Além do tradicional chavão de “que seja eterno enquanto dure”, muito se fala a respeito da necessidade que Vinicius de Moraes tinha de estar sempre apaixonado, como se esse sentimento fosse um tipo de combustível a alimentar seu corpo e sua alma.

Sempre achei essa característica do poeta um tanto quanto invejável — exceto pela parte dos nove casamentos ostentados em seu currículo. Escrevo isso porque há tempos não assistia, escutava ou lia algum tipo de manifestação com essa temática que realmente me fizesse matutar um pouco sobre esse assunto. Pois li (ou melhor, reli, mas foi como se tivesse lido pela primeira vez) há poucos minutos. E compartilho abaixo:

“Contemplando a gravura cor-de-rosa, senti de sopetão que tinha mais alguém na saleta, virei. Maria estava na porta, olhando para mim, se rindo, toda vestida de preto. Olhem: eu sei que a gente exagera em amor, não insisto. Mas se eu já tive a sensação da vontade de Deus, foi ver Maria assim, toda de preto vestida, fantasticamente mulher.
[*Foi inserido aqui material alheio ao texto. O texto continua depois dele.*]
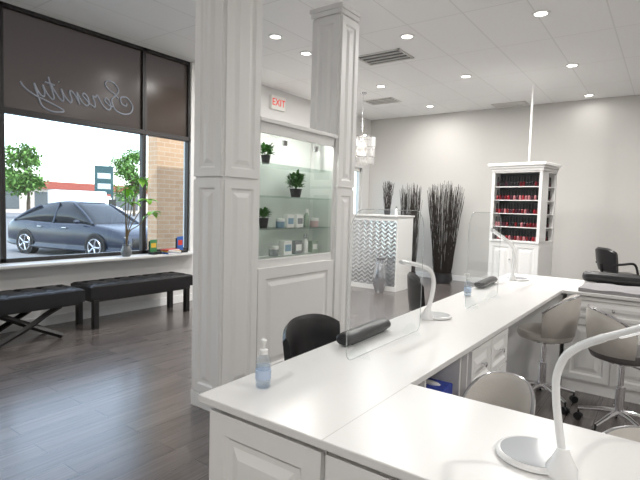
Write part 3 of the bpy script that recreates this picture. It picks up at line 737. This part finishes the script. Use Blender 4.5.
for zi, z in enumerate(SZ):
    for k in range(15):
        nme = random.choice(['dark red', 'black', 'crimson', 'plum', 'dusty pink', 'dark red']) if zi != 4 else random.choice(['black', 'plum', 'black', 'dark red'])
        o = bpy.data.objects.new('nail_polish_bottle', pm[nme]); COL.objects.link(o)
        o.location = PM @ V((px0+.07+k*.0436, py0+.06, z+E))
        tag(o, '%s nail polish bottle on the %s shelf of the white cabinet' % (nme, rows[zi]), 'nail polish', '%s polish bottles, %s shelf' % (nme, rows[zi]))
    for k in range(4):
        nme = random.choice(['black', 'plum', 'dark red'])
        o = bpy.data.objects.new('nail_polish_bottle', pm[nme]); COL.objects.link(o)
        o.location = PM @ V((px1-.06, py0+.28+k*.058, z+E))
        tag(o, '%s nail polish bottle on the %s side shelf of the white cabinet' % (nme, rows[zi]), 'nail polish', '%s polish bottles, %s side shelf' % (nme, rows[zi]))
tag(MB().box(-.013, .013, -.013, .013, 0, CEIL, bev=.003).build('power_pole', 'white', loc=(-1.87, 8.16, 0)), 'thin white pole rising from behind the polish cabinet to the ceiling', 'pole')

# ------------------------------------------------------------------ reception
dx0, dx1, dy0, dy1, dz = -4.78, -3.75, 7.44, 8.05, 1.31
rd = thing('reception_desk', 'white reception desk with silver wavy tiled front', 'desk', ((dx0+dx1)/2, (dy0+dy1)/2, 0))
MB().box(dx0, dx1, dy0+.012, dy1, 0, dz-.03).build('body', 'white', rd, world=True, smooth=0, bevel=.003)
MB().box(dx0, dx1-.02, dy0, dy0+.012, .08, dz-.1).build('tiled_front', 'mosaic', rd, world=True, smooth=0)
MB().box(dx0-.01, dx1+.02, dy0-.03, dy1+.02, dz-.03, dz).build('top', 'quartz', rd, world=True, smooth=0, bevel=.004)
MB().box(dx0, dx1+.004, dy0-.006, dy1, 0, .08).build('plinth', 'white', rd, world=True, smooth=0)
def branches(label, loc, h0, L, n, spread, vr, vm, sq=(1, 1), w=.005, base=.75, lo=.84, jit=.009, pw=.8):
    r = thing('branch_vase', label, 'vase', loc)
    MB().lathe([(0, E), (vr*.8, E), (vr, h0*.4), (vr*.9, h0*.9), (vr*.95, h0), (vr*.85, h0), (vr*.8, h0*.8), (0, h0*.7)], seg=24).build('vase', vm, r)
    q = MB()
    for i in range(n):
        a = random.uniform(0, 2*PI); s = spread*math.sqrt(random.random()); hh = h0+L*random.uniform(lo, 1)*(1-.06*(s/spread)**2); w0 = min(vr*.82, vr*base*math.sqrt(random.random())*1.4)
        c, d = math.cos(a), math.sin(a)
        p = [V((c*w0*.8, d*w0*.8, h0*.75)), V((c*w0, d*w0, h0))]
        for k in range(1, 8):
            t = k/7; rr = w0+(s-w0)*t**pw
            p.append(V((c*rr*(1+(sq[0]-1)*t)+random.uniform(-jit, jit), d*rr*(1+(sq[1]-1)*t)+random.uniform(-jit, jit), h0+(hh-h0)*t)))
        pts = cr(p, 3); q.tube(pts, [w*(1.1-.5*i/len(pts)) for i in range(len(pts))], 5)
    q.build('branches', 'stick', r)
random.seed(5)
branches('narrower bunch of tall dark twigs in floor vase behind the desk', (-4.13, 8.72, 0), .2, 1.76, 120, .22, .16, 'potdark', w=.0045)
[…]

Meu corpo soluçou todinho e tornei a ficar estarrecido”.

[...]

“Porém, não havia dúvida: Maria despertava em mim os instintos da perfeição”.

Em tempo: os trechos são de “Vestida de Preto”, um dos nove “Contos Novos”, obra de Mário de Andrade que todo mundo leu ou deveria ter lido durante o colégio ou cursinho.